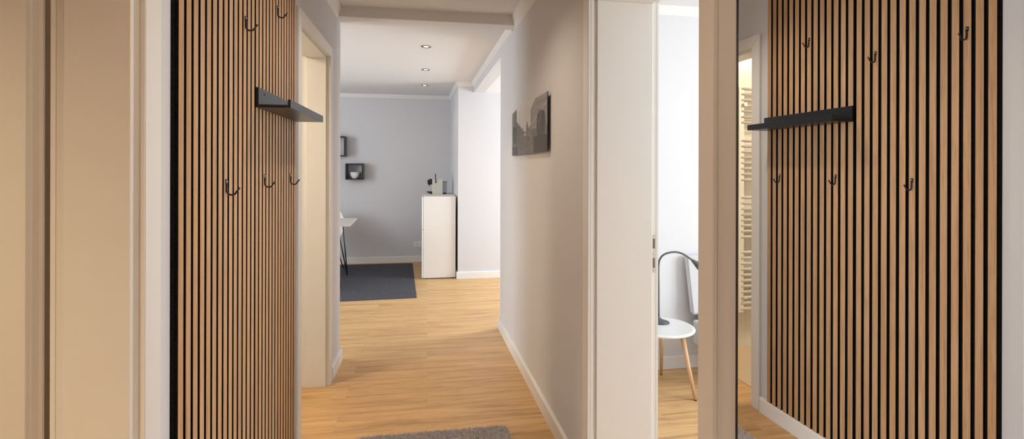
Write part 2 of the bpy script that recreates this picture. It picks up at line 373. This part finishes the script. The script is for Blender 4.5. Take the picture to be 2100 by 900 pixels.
# strike plate on the bedroom door frame
bs = DR['b']+.010
bm = BM(); box(bm, bs-.0015, bs, .270, .288, .918, 1.077, RP, bev=.0006)
sp = obj('strike_plate', bm, M_strike, d3); sp['label'] = 'metal strike plate'
bm = BM()
for z0, z1 in ((.937, .978), (1.018, 1.060)): box(bm, bs-.0021, bs-.0014, .275, .284, z0, z1, RP)
obj('latch_hole', bm, plain('recess_shadow_brown', (.16, .14, .10), .8), sp)
bm = BM()
for z in (.926, .998, 1.069):
    x, y, _ = RP(bs, .279, z)
    tube(bm, [(x, bs-.0015, z), (x, bs-.0030, z)], .0035, 10)
obj('screw', bm, M_steel, sp)

# ================================================================= slatted wall panels
PY0, PP, GW = 1.3168, .03885, .0136
def slats(name, label, k0, k1, off):
    y0 = PY0 + k0*PP + off; y1 = PY0 + k1*PP + off
    t = thing(name, label, 'wall panel', (XW, (y0+y1)/2, .086), 'slatted wood panels on the left wall')
    bm = BM(); box(bm, XW, XW+.006, y0-(.006 if k0 == 0 else .0), y1-(GW if k1 == 28 else .002), .086, 2.362)
    f = obj('felt_backing', bm, M_felt, t); f['label'] = 'black felt backing board'
    for k in range(k0, k1):
        a = PY0 + k*PP + off
        bm = BM(); box(bm, XW+.006, -.590, a, a+PP-GW, .086, 2.362, bev=.0006)
        for f_ in bm.faces:
            f_.normal_update()
            if f_.calc_center_median().x < -.5915 and abs(f_.normal.z) < .5: f_.material_index = 1
        s = obj('slat', bm, [M_slat, M_felt], t)
        if k == k0: s['label'] = 'oak slat'
    return t
slats('slatted_wall_panel', 'nearer half of the light oak slat panel, carrying three hooks, beside the beige door frame', 0, 14, 0)
slats('slatted_wall_panel', 'farther half of the light oak slat panel, behind the black picture ledge', 14, 28, .003)
def slat_y(k): return PY0 + k*PP + (PP-GW)/2 + (.003 if k >= 14 else 0)

# coat hooks
def make_hook(loc):
    x, y, z = loc
    t = thing('coat_hook', '', 'coat hook', loc, 'black coat hooks on the slat panel')
    bm = BM(); box(bm, x, x+.0025, y-.0055, y+.0055, z-.017, z, bev=.001); pl = obj('mounting_plate', bm, M_black, t)
    bm = BM(); tube(bm, [(x+.0025, y, z-.007), (x+.0045, y, z-.007)], [.0035, .0025], 12); obj('screw', bm, M_steel, pl)
    bm = BM(); pts = [(x+.0022, y, z-.012), (x+.003, y, z-.028)]
    for i in range(9):
        an = PI + i/8*2.35
        pts.append((x+.0165+.0135*math.cos(an), y, z-.034+.0135*math.sin(an)*1.0))
    pts += [(x+.0345, y, z-.031), (x+.0385, y, z-.026)]
    tube(bm, pts, [.0028]*(len(pts)-1)+[.0032], 12); obj('hook', bm, M_black, t)
    return t
hk = [(7, 1.319, 'black coat hook on the slats, nearest one of the lower row'),
      (16, 1.330, 'black coat hook on the slats, middle one of the lower row'),
      (25, 1.329, 'black coat hook on the slats, lower row, closest to the far door frame'),
      (2, 1.857, 'black coat hook of the upper row seen only in the mirror, nearest the panel edge'),
      (11, 1.850, 'black coat hook above the near end of the black ledge'),
      (20, 1.998, 'highest black coat hook, above the middle of the black ledge')]
h0 = None
for k, z, lab in hk:
    loc = (-.590, slat_y(k), z)
    if h0 is None: h0 = make_hook(loc); h0['label'] = lab
    else: dup(h0, loc, lab)

# picture ledge
t = thing('picture_ledge', 'empty black picture ledge fixed across the oak slats', 'shelf', (-.590, 2.133, 1.564))
Y0, Y1 = 1.858, 2.408
bm = BM(); box(bm, -.590, -.579, Y0, Y1, 1.564, 1.634, bev=.0008); bp = obj('back_plate', bm, M_ledge, t)
for y in (Y0+.055, Y0+.067, Y1-.067, Y1-.055):
    bm = BM(); tube(bm, [(-.5795, y, 1.616), (-.5783, y, 1.616)], .0030, 12); obj('screw_hole', bm, M_dark, bp)
bm = BM(); box(bm, -.579, -.4845, Y0, Y1, 1.564, 1.5745, bev=.0008); obj('shelf_board', bm, M_ledge, t)
bm = BM(); box(bm, -.4845, -.474, Y0, Y1, 1.564, 1.593, bev=.0008); obj('front_lip', bm, M_ledge, t)

# ================================================================= mirror on the right wall
TM = math.tan(-.0228)
def MP(s, d, z): return (.6565 + TM*(s-.85) + d, s, z)
m0, m1, mz0, mz1 = .36, .972, .30, 1.98
t = thing('wall_mirror', 'tall wall mirror with a thin black frame on the right wall, reflecting the oak slats', 'mirror', MP((m0+m1)/2, .028, mz0))
bm = BM()
fw = .0025
for (a, b, c, d) in ((m0, m0+fw, mz0, mz1), (m1-fw, m1, mz0, mz1), (m0+fw, m1-fw, mz0, mz0+fw), (m0+fw, m1-fw, mz1-fw, mz1)): box(bm, a, b, -.002, .0275, c, d, MP)
fr = obj('frame', bm, M_black, t); fr['label'] = 'thin black mirror frame'
bm = BM(); box(bm, m0+fw, m1-fw, 0, .006, mz0+fw, mz1-fw, MP); obj('mirror_glass', bm, M_mirror, t)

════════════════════

_Request_
Everything from the first line to the line with "obj('screw', bm, M_steel, sp)" must be repeated exactly, and nothing else. Leave the pictures out.

_Response_
Write part 2 of the bpy script that recreates this picture. It picks up at line 373. This part finishes the script. The script is for Blender 4.5. Take the picture to be 2100 by 900 pixels.
# strike plate on the bedroom door frame
bs = DR['b']+.010
bm = BM(); box(bm, bs-.0015, bs, .270, .288, .918, 1.077, RP, bev=.0006)
sp = obj('strike_plate', bm, M_strike, d3); sp['label'] = 'metal strike plate'
bm = BM()
for z0, z1 in ((.937, .978), (1.018, 1.060)): box(bm, bs-.0021, bs-.0014, .275, .284, z0, z1, RP)
obj('latch_hole', bm, plain('recess_shadow_brown', (.16, .14, .10), .8), sp)
bm = BM()
for z in (.926, .998, 1.069):
    x, y, _ = RP(bs, .279, z)
    tube(bm, [(x, bs-.0015, z), (x, bs-.0030, z)], .0035, 10)
obj('screw', bm, M_steel, sp)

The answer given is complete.